Anthony J. Joes, political science professor and guerilla warfare scholar at Saint Joseph's University in Philadelphia, says the best way for the U.S. military to counter the guerilla insurgency in Iraq is to send more Arabic speakers there as soon as possible. "They must do a better and faster job of recruiting and training more Arabic speakers immediately," he says. "Our men and women need to be able to distinguish friend from foe quickly," he says. "And having someone available who speaks the language and knows the culture means the difference between life and death."

Joes, director of Saint Joseph's University's international relations program, has studied and written extensively on unconventional military tactics, and has published eight books on guerilla warfare, including: America and Guerrilla Warfare (University of Kentucky, 2000); Guerilla Warfare: A Historical, Biographical and Bibliographical Sourcebook (Greenwood, 1996); and Modern Guerrilla Insurgency (Praeger, 1992).

A specific area of his research examines how armies can successfully leave a country following a military victory. "Understanding that there will not be an instant win in Iraq, that U.S. involvement there could last years, is another important step toward achieving a lasting peace there," he says. "We owe it to ourselves and to the Iraqi people." Perhaps the worst thing that could happen now, he argues, would be for pressure to mount to withdraw our troops too early. The U.S. would find itself sending troops there again to an even more hostile environment, he maintains, "because ending the 1991 Gulf War before Saddam Hussein was removed from power cost many Iraqis their lives in the years that followed and caused this [war] to happen in 2003."

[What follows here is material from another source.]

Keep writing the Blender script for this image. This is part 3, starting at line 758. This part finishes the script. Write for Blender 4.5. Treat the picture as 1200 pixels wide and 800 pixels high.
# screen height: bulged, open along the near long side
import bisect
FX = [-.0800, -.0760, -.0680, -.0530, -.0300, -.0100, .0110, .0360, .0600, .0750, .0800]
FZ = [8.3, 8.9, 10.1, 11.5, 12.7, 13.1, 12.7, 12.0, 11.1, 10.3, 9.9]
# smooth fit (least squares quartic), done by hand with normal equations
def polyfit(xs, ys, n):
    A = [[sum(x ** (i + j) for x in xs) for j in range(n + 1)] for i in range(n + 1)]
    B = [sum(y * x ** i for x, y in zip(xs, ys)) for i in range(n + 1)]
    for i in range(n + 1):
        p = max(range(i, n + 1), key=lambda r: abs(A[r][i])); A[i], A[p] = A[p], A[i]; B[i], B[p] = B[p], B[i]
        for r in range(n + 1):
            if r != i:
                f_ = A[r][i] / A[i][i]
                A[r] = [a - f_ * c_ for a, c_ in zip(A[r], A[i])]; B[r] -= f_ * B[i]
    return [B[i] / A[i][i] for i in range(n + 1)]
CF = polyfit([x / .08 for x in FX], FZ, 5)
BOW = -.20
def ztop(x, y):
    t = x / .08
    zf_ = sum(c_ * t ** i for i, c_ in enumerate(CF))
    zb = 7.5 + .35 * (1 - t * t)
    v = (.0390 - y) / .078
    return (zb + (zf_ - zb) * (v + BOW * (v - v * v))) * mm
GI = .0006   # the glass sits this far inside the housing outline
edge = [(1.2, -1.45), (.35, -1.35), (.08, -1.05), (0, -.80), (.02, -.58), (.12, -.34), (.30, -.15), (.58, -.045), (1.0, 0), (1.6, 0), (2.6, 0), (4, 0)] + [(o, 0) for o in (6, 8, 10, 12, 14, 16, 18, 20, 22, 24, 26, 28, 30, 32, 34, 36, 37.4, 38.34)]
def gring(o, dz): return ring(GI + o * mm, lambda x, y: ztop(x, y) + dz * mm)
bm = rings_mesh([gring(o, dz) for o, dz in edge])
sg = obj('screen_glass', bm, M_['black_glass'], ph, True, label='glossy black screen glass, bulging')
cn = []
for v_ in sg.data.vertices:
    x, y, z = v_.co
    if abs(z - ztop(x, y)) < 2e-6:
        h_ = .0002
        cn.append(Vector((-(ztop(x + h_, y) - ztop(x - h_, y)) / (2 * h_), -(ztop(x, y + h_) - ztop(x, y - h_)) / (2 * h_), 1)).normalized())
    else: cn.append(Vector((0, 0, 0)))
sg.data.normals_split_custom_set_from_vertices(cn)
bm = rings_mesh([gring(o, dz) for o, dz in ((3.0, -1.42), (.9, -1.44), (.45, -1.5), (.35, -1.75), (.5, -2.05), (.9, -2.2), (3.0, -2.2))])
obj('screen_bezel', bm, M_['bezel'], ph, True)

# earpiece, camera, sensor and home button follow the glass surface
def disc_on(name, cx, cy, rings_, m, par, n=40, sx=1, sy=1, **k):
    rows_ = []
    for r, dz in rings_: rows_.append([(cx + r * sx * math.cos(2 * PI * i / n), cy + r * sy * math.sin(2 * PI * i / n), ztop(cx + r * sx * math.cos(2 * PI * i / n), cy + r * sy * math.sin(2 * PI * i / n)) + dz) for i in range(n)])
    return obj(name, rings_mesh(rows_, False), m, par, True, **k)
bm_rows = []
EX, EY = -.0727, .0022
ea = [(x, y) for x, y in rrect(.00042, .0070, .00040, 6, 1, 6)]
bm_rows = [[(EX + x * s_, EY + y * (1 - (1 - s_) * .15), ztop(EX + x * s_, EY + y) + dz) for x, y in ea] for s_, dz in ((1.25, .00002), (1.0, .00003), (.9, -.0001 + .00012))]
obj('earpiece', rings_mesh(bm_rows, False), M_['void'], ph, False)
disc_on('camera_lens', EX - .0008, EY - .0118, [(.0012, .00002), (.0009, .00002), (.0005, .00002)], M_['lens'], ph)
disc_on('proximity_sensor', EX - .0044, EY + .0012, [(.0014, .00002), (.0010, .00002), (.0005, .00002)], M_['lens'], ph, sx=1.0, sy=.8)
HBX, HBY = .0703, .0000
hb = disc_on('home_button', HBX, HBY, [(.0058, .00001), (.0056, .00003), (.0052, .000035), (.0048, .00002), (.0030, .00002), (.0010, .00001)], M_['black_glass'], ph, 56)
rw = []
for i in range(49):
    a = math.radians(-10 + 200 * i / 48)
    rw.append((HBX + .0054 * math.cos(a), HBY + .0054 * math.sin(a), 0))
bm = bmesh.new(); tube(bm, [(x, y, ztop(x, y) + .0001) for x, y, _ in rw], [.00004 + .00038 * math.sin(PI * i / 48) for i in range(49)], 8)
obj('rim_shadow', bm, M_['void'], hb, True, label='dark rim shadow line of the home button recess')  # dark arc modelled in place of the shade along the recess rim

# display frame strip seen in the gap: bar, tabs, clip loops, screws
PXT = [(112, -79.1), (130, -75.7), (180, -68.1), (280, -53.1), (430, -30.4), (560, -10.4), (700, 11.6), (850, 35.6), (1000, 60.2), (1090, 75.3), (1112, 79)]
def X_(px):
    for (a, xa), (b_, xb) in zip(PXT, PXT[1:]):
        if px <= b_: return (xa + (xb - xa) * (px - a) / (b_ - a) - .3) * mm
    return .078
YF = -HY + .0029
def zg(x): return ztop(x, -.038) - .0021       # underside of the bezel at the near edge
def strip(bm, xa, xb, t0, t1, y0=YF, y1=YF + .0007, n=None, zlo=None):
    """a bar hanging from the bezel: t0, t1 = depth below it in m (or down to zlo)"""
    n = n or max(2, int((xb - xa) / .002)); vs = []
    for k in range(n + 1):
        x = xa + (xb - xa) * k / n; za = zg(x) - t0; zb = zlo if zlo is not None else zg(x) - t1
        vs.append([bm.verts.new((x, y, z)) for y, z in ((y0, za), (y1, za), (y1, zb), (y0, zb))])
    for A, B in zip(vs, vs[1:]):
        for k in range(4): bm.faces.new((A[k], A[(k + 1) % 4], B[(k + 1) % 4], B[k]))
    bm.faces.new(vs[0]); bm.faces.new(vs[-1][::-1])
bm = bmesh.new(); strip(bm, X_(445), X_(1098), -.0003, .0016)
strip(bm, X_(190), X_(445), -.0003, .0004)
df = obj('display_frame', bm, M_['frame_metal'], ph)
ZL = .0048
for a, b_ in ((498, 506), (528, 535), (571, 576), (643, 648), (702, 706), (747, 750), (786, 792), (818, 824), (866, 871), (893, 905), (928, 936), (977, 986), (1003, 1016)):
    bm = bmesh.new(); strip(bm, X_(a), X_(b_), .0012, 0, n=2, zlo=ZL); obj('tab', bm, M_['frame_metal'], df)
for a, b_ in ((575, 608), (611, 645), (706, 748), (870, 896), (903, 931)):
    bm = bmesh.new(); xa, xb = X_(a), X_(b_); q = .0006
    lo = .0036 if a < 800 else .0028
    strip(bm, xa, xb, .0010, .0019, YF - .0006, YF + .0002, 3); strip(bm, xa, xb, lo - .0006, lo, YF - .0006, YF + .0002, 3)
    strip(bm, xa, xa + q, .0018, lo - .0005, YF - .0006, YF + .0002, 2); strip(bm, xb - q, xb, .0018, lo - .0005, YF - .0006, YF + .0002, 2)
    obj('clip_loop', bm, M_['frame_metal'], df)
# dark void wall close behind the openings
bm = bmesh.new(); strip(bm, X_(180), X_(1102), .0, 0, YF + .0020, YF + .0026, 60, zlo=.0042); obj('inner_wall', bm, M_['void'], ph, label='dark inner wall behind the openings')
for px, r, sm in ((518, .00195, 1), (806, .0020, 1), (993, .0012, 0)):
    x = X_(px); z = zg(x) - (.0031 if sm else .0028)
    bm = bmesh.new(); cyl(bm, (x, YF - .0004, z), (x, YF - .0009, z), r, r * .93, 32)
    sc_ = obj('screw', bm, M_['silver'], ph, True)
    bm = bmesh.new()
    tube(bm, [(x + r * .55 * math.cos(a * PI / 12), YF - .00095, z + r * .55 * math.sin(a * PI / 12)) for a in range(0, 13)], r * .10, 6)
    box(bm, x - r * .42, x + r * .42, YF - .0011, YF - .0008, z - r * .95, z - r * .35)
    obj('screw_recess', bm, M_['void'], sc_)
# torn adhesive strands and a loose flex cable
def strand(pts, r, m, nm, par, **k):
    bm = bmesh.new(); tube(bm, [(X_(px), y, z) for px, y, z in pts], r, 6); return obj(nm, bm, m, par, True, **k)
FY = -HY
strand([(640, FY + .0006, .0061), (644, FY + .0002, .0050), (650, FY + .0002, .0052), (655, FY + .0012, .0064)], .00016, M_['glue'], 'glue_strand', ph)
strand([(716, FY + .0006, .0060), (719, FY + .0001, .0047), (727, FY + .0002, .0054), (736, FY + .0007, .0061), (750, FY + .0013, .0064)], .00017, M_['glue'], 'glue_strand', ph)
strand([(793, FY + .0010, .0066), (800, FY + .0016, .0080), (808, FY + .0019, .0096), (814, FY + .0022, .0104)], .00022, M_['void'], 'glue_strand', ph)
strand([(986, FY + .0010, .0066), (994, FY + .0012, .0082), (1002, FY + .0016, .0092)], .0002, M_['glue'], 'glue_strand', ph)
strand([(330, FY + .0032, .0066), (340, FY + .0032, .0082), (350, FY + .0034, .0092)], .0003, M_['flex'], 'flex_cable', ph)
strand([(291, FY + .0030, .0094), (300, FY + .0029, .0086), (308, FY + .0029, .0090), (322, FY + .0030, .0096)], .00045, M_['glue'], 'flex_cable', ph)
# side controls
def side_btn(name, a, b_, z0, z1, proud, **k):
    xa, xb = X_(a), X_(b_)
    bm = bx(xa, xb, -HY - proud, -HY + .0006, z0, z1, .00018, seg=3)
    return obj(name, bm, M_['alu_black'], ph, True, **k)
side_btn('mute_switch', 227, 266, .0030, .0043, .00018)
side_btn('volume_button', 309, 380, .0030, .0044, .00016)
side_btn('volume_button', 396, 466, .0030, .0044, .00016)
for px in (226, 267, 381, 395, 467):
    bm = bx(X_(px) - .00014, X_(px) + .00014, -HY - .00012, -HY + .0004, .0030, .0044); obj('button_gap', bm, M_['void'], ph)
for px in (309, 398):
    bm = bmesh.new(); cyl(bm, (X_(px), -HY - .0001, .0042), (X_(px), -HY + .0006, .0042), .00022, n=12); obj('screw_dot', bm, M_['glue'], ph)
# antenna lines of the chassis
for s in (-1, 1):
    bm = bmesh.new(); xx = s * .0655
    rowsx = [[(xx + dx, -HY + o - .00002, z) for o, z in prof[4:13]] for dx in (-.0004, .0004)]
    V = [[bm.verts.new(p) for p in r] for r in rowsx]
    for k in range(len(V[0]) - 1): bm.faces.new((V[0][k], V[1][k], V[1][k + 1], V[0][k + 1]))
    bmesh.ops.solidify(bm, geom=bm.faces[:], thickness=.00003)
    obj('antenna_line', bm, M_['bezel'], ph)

"The U.S. military is the best-trained and equipped conventional fighting force on the planet," he observes, "and our troops can defeat any other conventional force." Engaging in a guerilla war "where you can't tell who the enemy is" is a different story. "But it can be done," he says.

In addition to the language barrier, he says, they key is to quickly re-learn valuable military lessons forgotten in recent decades. "Throughout the 20th century, U.S. forces defeated guerilla armies in Latin America and the Philippines and in Vietnam," he says. "After the Tet Offensive, the Viet Cong were crushed as a fighting force. South Vietnam was eventually conquered by the conventional North Vietnamese Army."

Because of the pervasive misconception that the U.S. military was beaten by a guerilla army in Southeast Asia, the Saint Joseph's University professor says, "there's been a lot of forgetting--sometimes on purpose because of the trauma of Vietnam--of important lessons and victories won there and elsewhere over the years." Ours is not a society that is interested in history, he argues. "As a result, we often fail to learn from it."

Another problem, he notes, is what he sees as the U.S. military's over-reliance on technology, which proved useful in a conventional war earlier this year. "With all kinds of high-tech stuff available, there's this thinking that we don't need to get dirty on the ground now, win the hearts and minds of the population or actually engage the guerilla enemy," he points out. "Technology also enables many people in our country, which has perhaps the world's shortest attention span, to follow the progress of the war and to wonder—as they watch satellite TV or check their online news source throughout the day—why our troops haven't won yet."